As the Service95 Book Club turns three, we’re celebrating reading the world differently together, across 34 Monthly Reads handpicked by Dua, by taking a moment to reflect on how books can guide you through every twist and turn life can bring.
We’ve asked some literary friends of Service95 to share the books that capture specific decades in life, from your twenties to your sixties (and beyond). In this list, DJ, writer and multi-hyphenate creative Belinda Becker, 63, highlights the books that encapsulate the sixties.
Once upon a time, I was a voracious reader. As I got older and life and work became more demanding, I began to read less. But every time I pick up a book and am transported to another time, place or life, I realise the importance of reading. In this phase of life, I am making a conscious effort to carve out time to do it – there’s so much to learn. (Right now, that’s Masters Of The Living Energy, The Mystical World Of The Q’ero Of Peru by Joan Parisi Wilcox.)
My sixties are about being comfortable in my skin, being far smarter than the girl I was in my twenties and finally getting to the point where I don’t care about other people’s opinion of me. I’ve learned that true freedom is having less, not more; that my family and friends mean everything; that happiness is lying on a beach with a cold Red Stripe, watching the sunset with loved ones while listening to some lovers rock.
Now I’m in this decade, I have stories to tell. I have come to understand that being of service to others is more important than being of service to myself. That’s where this list comes in – here are five books to read at any age, but ones that have shaped my thoughts and reflected my experience since turning 60.

Breath, Eyes, Memory by Edwidge Danticat
As an immigrant coming from Jamaica to the American South when I was 14, this coming-of-age novel resonated deeply with me. The themes of trauma, relocation, breaking the cycle of repetition and finding healing and liberation were all things with which I struggled. This book helped me name and confront these issues.
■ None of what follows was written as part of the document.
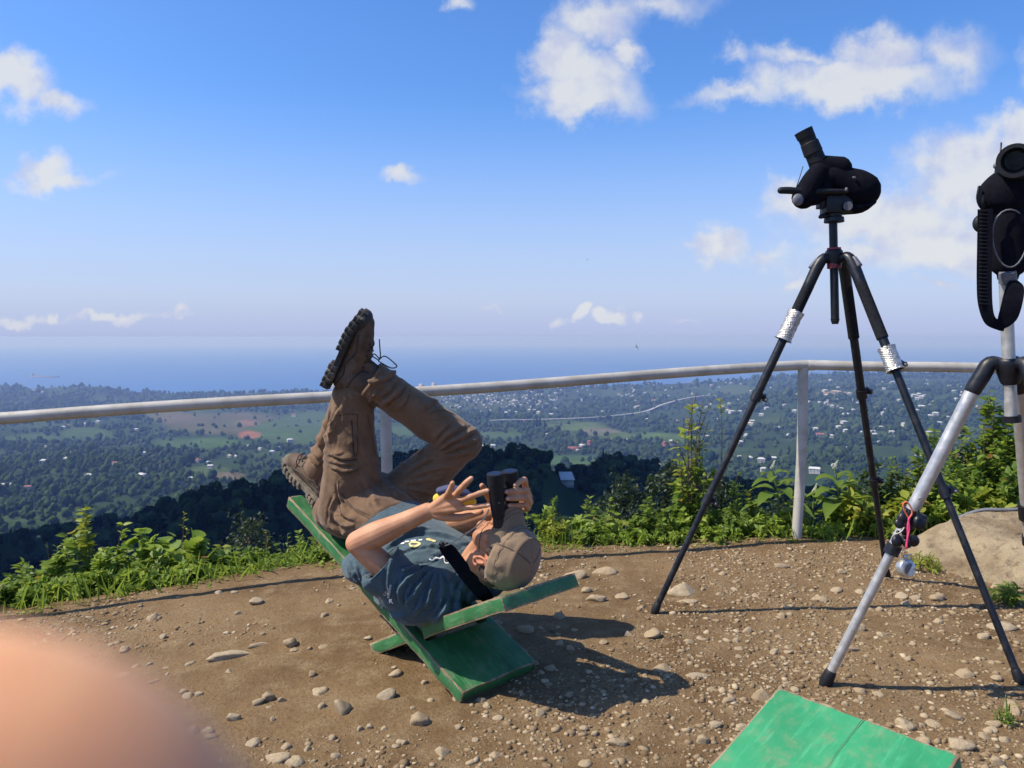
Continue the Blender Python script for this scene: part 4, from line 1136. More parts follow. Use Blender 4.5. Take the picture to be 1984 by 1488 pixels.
UD = Vector((-0.71, 0.704, 0)); WD = Vector((0.704, 0.71, 0)); P1 = Vector((-0.163, 2.475, 0))
def U(u, w, z): return P1 + UD * u + WD * w + Vector((0, 0, z))
# local x -> UD, local y -> z cross x = (-0.704,-0.71): the width runs to -y, so boards are mirrored in y
bench_z = g1(P1.x, P1.y) - 0.004
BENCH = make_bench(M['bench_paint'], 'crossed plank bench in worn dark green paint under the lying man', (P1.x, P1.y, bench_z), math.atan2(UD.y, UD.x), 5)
BENCH.scale = (1, -1, 1)
c0 = Vector((0.543, 1.57, .47)); e0 = Vector((0.64, -0.77, 0)); u2 = Vector((0.77, 0.64, 0))
# second bench: its leaning board rises along u2 and its upper corner is c0
b2o = c0 - u2 * (LA * math.cos(R(21.4))); b2o.z = 0
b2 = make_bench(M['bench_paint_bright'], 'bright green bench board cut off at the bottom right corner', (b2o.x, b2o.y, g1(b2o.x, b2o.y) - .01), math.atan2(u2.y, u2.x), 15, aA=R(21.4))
b2.scale = (1, -1, 1)

A2 = [o for o in b2.children if o.name.startswith('leaning')][0]
def crack(board, l0, l1, w, wob, seed, wd=.0012):
    rg = np.random.default_rng(seed); ls = np.linspace(l0, l1, 14); ws_ = w + np.cumsum(rg.normal(0, wob, 14)); mb = MB(); V = []
    for i, (l, w_) in enumerate(zip(ls, ws_)):
        t = wd * (1 - i / 14 * .9); V += [(l, w_ - t, BT / 2 + .0042), (l, w_ + t, BT / 2 + .0042)]
    mb.add(V, [(2 * i, 2 * i + 1, 2 * i + 3, 2 * i + 2) for i in range(13)]); o = mb.build('crack', M['seam'], board); return o
crack(A2, LA - .002, LA - .17, .175, .0006, 3, .0007)
A1 = [o for o in BENCH.children if o.name.startswith('leaning')][0]; crack(A1, .002, .16, .235, .001, 5)

# ------------------------------------------------------------------ stones and gravel
def stone_mesh(seed, sub=2, flat=0.85):
    bm = bmesh.new(); bmesh.ops.create_icosphere(bm, subdivisions=sub, radius=1.0)
    V = np.array([v.co[:] for v in bm.verts]); F = np.array([[v.index for v in f.verts] for f in bm.faces]); bm.free()
    rg = np.random.default_rng(seed)
    V = V * (1 + 0.28 * vnoise(V * 1.3, seed) + 0.14 * vnoise(V * 3.1, seed + 3))[:, None]
    for k in range(7):                              # broken faces
        n_ = rg.normal(0, 1, 3); n_ /= np.linalg.norm(n_); d_ = V @ n_; c_ = rg.uniform(0.55, 0.85); V = V - np.outer(np.maximum(d_ - c_, 0), n_) * 0.85
    V = V * np.array([rg.uniform(.9, 1.3), rg.uniform(.75, 1.0), flat * rg.uniform(.75, 1.1)])
    me = mesh_np('stone', V, F, False); me.materials.append(M['stone']); return me
SM = [stone_mesh(300 + k, 3) for k in range(10)]
def bench_clear(x, y):
    return False
def place_stone(x, y, r, me, label, group='loose stones on the dirt', rz=None, sink=0.3, sc=(1, 1, 1), tilt=0.25):
    o = bpy.data.objects.new('stone', me); o.location = (x, y, g1(x, y) + r * sc[2] * (0.62 - sink)); o.rotation_euler = (random.uniform(-tilt, tilt), random.uniform(-tilt, tilt), random.uniform(0, 6.28) if rz is None else rz)
    o.scale = (r * sc[0], r * sc[1], r * sc[2]); link(o); tag(o, label, 'stone', group); return o
def gpx(px, py):
    d = ray(px, py); t = -CAM.z / d.z
    p = CAM + d * t
    for _ in range(4):
        z = g1(p.x, p.y); t = (z - CAM.z) / d.z; p = CAM + d * t
    return p
NAMED_S = [  # px, py, half width px, scale, sink, rotation, label
    (455, 1270, 52, (1, .40, .22), .5, 0.55, 'long smooth pale stone half buried left of the bench'), (502, 1249, 28, (1, .38, .22), .5, 0.5, 'flat pale stone at the upper end of the long buried one'),
    (563, 1250, 15, (1, 1, 1.25), .1, 0, 'dark brown pyramid shaped stone left of the bench'), (600, 1258, 6, (1, 1, .9), .15, 0, 'small round stone right of the brown pyramid stone'),
    (1115, 1118, 27, (1, .8, .6), .35, .3, 'pale slab of rock behind the end of the head board'), (1175, 1108, 34, (1, .6, .45), .5, 0, 'broad flat buried rock left of the dark tripod leg'), (1325, 1148, 34, (1, .7, .5), .45, .3, 'large buried rock beside the left foot of the dark tripod'),
    (1330, 1165, 26, (1, .5, .3), .5, 0, 'flat slab beside the left foot of the dark tripod'), (1155, 1163, 17, (1, .9, .8), .2, 0, 'rounded pale stone left of the dark tripod foot'), (1513, 1098, 18, (1, .7, .6), .3, 0, 'pale stone in the dirt straight below the corner post'),
    (1390, 1108, 8, (1, 1, .8), .2, 0, 'small white cube like stone near the grass verge'), (1630, 1110, 10, (1, 1, .9), .15, 0, 'round stone below the bushes between the tripods'), (1620, 1145, 15, (1, .8, .7), .3, .8, 'wedge shaped pale stone between the two tripods'),
    (1815, 1161, 22, (1, .8, .6), .25, .2, 'blocky tan stone right of the silver tripod leg'), (1773, 1161, 13, (1, .8, .7), .2, 0, 'smaller stone left of the blocky tan one'), (1590, 1162, 22, (1, .6, .4), .4, 0, 'flat stone right of the long tripod shadow start'),
    (1285, 1298, 20, (1, .8, .55), .4, 0, 'whitish rock at the right tip of the man shadow'), (1350, 1308, 30, (1, .55, .3), .55, .3, 'flat tan rock right of the man shadow'), (1195, 1442, 19, (1, .85, .75), .2, 0, 'pale stone at the bottom between the bench and the green board'),
    (1385, 1408, 14, (1, .9, 1), .15, 0, 'upright stone left of the bright green board'), (1363, 1438, 14, (1, .9, .9), .15, 0, 'round stone below the upright one left of the green board'), (1437, 1412, 17, (1, .9, .7), .3, 0, 'stone touching the left edge of the bright green board'),
    (1131, 1412, 10, (1, 1, .8), .2, 0, 'small stone left of the bottom middle pair'), (1152, 1423, 10, (1, 1, .8), .2, 0, 'small stone right of the bottom middle pair'), (888, 1410, 9, (1, 1, .9), .2, 0, 'single small stone in front of the bench corner'),
    (405, 1418, 18, (1, .7, .6), .25, 0, 'stone at the fingertip, upper of a cluster'), (376, 1420, 16, (1, .9, .7), .25, 0, 'leftmost stone beside the blurred finger'), (408, 1428, 17, (1, .7, .6), .2, .2, 'stone at the fingertip, lower of a cluster'),
    (452, 1395, 13, (1, .8, 1.2), .1, 0, 'upright pale stone near the blurred finger'), (500, 1362, 15, (1, .8, .8), .2, .5, 'left stone of the darker group below the buried one'), (520, 1356, 14, (1, .9, 1), .15, .5, 'dark stone in the middle of the group below the buried one'),
    (545, 1358, 10, (1, .9, .9), .2, .5, 'right stone of the darker group below the buried one'), (237, 1308, 18, (1, .7, .5), .4, 0, 'rounded pale stone at the edge of the blurred finger'), (300, 1320, 18, (1, .4, .3), .5, .6, 'thin pale streak of stone near the finger'),
    (540, 1470, 34, (1, .7, .5), .4, 0, 'yellowish rock at the bottom edge left of the bench'), (575, 1478, 24, (1, .8, .6), .3, 0, 'second yellowish rock at the bottom edge'), (425, 1150, 9, (1, .8, .6), .3, 0, 'pale stone at the left verge below the round leaved bush'), (455, 1148, 10, (1, .8, .7), .3, 0, 'stone right beside another at the left verge'),
    (173, 1198, 7, (1, .9, .8), .2, 0, 'stone above the rail shadow at far left'), (203, 1210, 7, (1, .9, .8), .2, 0, 'stone on the rail shadow at far left'), (1640, 1258, 26, (1, .6, .35), .5, 0, 'flat tan rock left of the silver tripod leg'), (1525, 1327, 12, (1, .9, .7), .3, 0, 'stone above the corner of the green board'),
    (1940, 1215, 30, (1, .7, .5), .4, 0, 'big tan stone at the right edge below the boulder'), (1905, 1235, 18, (1, .8, .6), .3, 0, 'stone left of the big tan one at the right edge'), (1925, 1405, 18, (1, .7, .6), .3, 0, 'tan stone at the right edge above the green board')]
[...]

Black Liturgies: Prayers, Poems And Meditations For Staying Human by Cole Arthur Riley
Entering my sixties as the world explodes in a fireball of genocide, ecocide, fascism, racism and artificial intelligence, this book has steadied and grounded me. I can always find a passage or poem that reminds me of my humanity and gives me the strength and courage to keep going.

The God of Small Things by Arundhati Roy
While this book deals with the big themes of love, loss, death and betrayal, it reminds us that through all the tragedy that is life, it is the “small things” that make it worth living, and that’s why we can always look forward to “naaley” (tomorrow). The older I get, the truer this becomes.
Coming Through Slaughter by Michael Ondaatje
After 40 years in the arts and NYC nightlife, I am thinking about writing my autobiography. This story of real-life jazz cornet player Buddy Bolden is my blueprint. It is written like a piece of jazz music, reflecting the complexity, pain and descent into madness that was Bolden’s life, a work of art about a work of art.
Rumi Hidden Music – Paintings And Poems, translated by Maryam Mafi & Azima Melita Kolin
Whenever I lack inspiration, I turn to this collection of poems and paintings. They talk about striving for a higher love, for a spiritual connection to the divine. As an artist, whether it’s acting, DJing or dancing, I aspire to reach that goal, something higher than myself and my ego.